### AIM OF THE EXERCISE
What lies from the line containing "Recreate this scene" through the line containing "SC.view_settings.gamma = 1.0"? Print exactly those lines, with both ends, and no others.

Entries taken from a collection
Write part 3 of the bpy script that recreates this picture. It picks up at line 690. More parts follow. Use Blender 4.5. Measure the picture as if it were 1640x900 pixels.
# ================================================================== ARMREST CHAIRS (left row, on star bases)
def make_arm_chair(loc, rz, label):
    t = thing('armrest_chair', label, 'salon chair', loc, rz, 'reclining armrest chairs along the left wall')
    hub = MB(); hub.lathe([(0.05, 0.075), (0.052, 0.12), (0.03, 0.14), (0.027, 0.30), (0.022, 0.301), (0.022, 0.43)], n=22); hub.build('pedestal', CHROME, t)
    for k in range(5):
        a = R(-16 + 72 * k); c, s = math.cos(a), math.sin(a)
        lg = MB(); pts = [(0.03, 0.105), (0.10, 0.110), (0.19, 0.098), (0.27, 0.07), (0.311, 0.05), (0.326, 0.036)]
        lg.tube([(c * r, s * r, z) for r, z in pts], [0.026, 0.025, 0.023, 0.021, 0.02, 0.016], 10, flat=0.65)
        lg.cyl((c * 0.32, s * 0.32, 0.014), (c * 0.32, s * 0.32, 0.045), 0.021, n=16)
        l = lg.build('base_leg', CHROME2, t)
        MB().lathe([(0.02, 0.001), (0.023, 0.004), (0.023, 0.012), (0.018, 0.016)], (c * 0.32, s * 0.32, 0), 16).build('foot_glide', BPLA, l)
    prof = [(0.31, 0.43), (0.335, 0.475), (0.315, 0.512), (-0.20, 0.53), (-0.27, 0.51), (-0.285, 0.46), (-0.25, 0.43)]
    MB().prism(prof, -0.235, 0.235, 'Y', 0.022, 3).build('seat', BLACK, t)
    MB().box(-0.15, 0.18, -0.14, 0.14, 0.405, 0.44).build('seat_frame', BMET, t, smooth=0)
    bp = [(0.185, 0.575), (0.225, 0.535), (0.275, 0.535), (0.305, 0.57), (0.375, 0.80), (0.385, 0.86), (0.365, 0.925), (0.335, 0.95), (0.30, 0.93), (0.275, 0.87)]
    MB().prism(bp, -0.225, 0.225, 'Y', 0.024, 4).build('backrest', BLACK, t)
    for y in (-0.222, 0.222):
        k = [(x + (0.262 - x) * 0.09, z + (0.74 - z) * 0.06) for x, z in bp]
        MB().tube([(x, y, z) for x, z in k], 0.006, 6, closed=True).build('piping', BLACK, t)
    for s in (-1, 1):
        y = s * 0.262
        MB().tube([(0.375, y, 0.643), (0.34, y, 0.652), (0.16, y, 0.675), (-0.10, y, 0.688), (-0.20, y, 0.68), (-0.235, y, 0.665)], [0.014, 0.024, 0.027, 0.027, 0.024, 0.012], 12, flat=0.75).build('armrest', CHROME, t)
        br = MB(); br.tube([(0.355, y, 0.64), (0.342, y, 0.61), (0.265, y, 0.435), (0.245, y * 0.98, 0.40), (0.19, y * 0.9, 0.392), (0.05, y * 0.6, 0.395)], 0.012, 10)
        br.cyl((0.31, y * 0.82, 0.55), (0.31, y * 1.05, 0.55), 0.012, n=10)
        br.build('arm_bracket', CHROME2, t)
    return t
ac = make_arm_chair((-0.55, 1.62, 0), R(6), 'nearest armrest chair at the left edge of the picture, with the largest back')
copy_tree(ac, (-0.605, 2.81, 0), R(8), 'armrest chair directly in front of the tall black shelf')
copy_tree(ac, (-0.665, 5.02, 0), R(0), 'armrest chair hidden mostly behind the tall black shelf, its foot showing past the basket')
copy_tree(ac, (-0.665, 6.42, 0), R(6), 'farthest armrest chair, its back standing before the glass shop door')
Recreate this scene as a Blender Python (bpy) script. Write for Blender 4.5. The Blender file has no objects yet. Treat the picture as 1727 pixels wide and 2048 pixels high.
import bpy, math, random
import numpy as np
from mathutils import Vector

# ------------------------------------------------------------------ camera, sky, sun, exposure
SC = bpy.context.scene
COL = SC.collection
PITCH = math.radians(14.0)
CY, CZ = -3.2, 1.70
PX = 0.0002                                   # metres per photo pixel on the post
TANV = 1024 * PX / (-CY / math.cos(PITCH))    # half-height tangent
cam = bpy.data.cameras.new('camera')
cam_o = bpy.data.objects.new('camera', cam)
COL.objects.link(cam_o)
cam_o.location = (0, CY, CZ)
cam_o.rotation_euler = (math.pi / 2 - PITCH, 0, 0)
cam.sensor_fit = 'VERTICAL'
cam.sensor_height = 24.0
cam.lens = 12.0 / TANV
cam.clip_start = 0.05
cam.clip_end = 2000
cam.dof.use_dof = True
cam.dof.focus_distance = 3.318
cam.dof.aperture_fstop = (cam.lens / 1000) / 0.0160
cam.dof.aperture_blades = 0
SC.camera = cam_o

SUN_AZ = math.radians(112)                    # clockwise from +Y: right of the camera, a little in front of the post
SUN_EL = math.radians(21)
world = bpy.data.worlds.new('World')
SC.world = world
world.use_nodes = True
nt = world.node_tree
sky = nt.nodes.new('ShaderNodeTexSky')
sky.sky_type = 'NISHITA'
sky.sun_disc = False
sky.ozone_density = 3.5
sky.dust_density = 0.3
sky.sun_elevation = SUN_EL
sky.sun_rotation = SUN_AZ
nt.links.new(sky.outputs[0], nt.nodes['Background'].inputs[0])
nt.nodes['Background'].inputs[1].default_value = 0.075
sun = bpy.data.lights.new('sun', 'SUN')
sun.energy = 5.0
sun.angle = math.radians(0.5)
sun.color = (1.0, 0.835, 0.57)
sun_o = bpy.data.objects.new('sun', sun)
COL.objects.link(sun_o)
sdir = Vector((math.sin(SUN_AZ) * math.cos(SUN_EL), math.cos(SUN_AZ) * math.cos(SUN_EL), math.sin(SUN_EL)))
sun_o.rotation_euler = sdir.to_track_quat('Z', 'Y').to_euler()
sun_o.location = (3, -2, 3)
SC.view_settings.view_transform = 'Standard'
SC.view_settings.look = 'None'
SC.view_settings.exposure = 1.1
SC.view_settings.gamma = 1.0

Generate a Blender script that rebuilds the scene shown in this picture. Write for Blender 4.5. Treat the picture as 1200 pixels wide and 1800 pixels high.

### FULL RESPONSE
Recreate this scene as a Blender Python (bpy) script. Write for Blender 4.5. The Blender file has no objects yet. Treat the picture as 1727 pixels wide and 2048 pixels high.
import bpy, math, random
import numpy as np
from mathutils import Vector

# ------------------------------------------------------------------ camera, sky, sun, exposure
SC = bpy.context.scene
COL = SC.collection
PITCH = math.radians(14.0)
CY, CZ = -3.2, 1.70
PX = 0.0002                                   # metres per photo pixel on the post
TANV = 1024 * PX / (-CY / math.cos(PITCH))    # half-height tangent
cam = bpy.data.cameras.new('camera')
cam_o = bpy.data.objects.new('camera', cam)
COL.objects.link(cam_o)
cam_o.location = (0, CY, CZ)
cam_o.rotation_euler = (math.pi / 2 - PITCH, 0, 0)
cam.sensor_fit = 'VERTICAL'
cam.sensor_height = 24.0
cam.lens = 12.0 / TANV
cam.clip_start = 0.05
cam.clip_end = 2000
cam.dof.use_dof = True
cam.dof.focus_distance = 3.318
cam.dof.aperture_fstop = (cam.lens / 1000) / 0.0160
cam.dof.aperture_blades = 0
SC.camera = cam_o

SUN_AZ = math.radians(112)                    # clockwise from +Y: right of the camera, a little in front of the post
SUN_EL = math.radians(21)
world = bpy.data.worlds.new('World')
SC.world = world
world.use_nodes = True
nt = world.node_tree
sky = nt.nodes.new('ShaderNodeTexSky')
sky.sky_type = 'NISHITA'
sky.sun_disc = False
sky.ozone_density = 3.5
sky.dust_density = 0.3
sky.sun_elevation = SUN_EL
sky.sun_rotation = SUN_AZ
nt.links.new(sky.outputs[0], nt.nodes['Background'].inputs[0])
nt.nodes['Background'].inputs[1].default_value = 0.075
sun = bpy.data.lights.new('sun', 'SUN')
sun.energy = 5.0
sun.angle = math.radians(0.5)
sun.color = (1.0, 0.835, 0.57)
sun_o = bpy.data.objects.new('sun', sun)
COL.objects.link(sun_o)
sdir = Vector((math.sin(SUN_AZ) * math.cos(SUN_EL), math.cos(SUN_AZ) * math.cos(SUN_EL), math.sin(SUN_EL)))
sun_o.rotation_euler = sdir.to_track_quat('Z', 'Y').to_euler()
sun_o.location = (3, -2, 3)
SC.view_settings.view_transform = 'Standard'
SC.view_settings.look = 'None'
SC.view_settings.exposure = 1.1
SC.view_settings.gamma = 1.0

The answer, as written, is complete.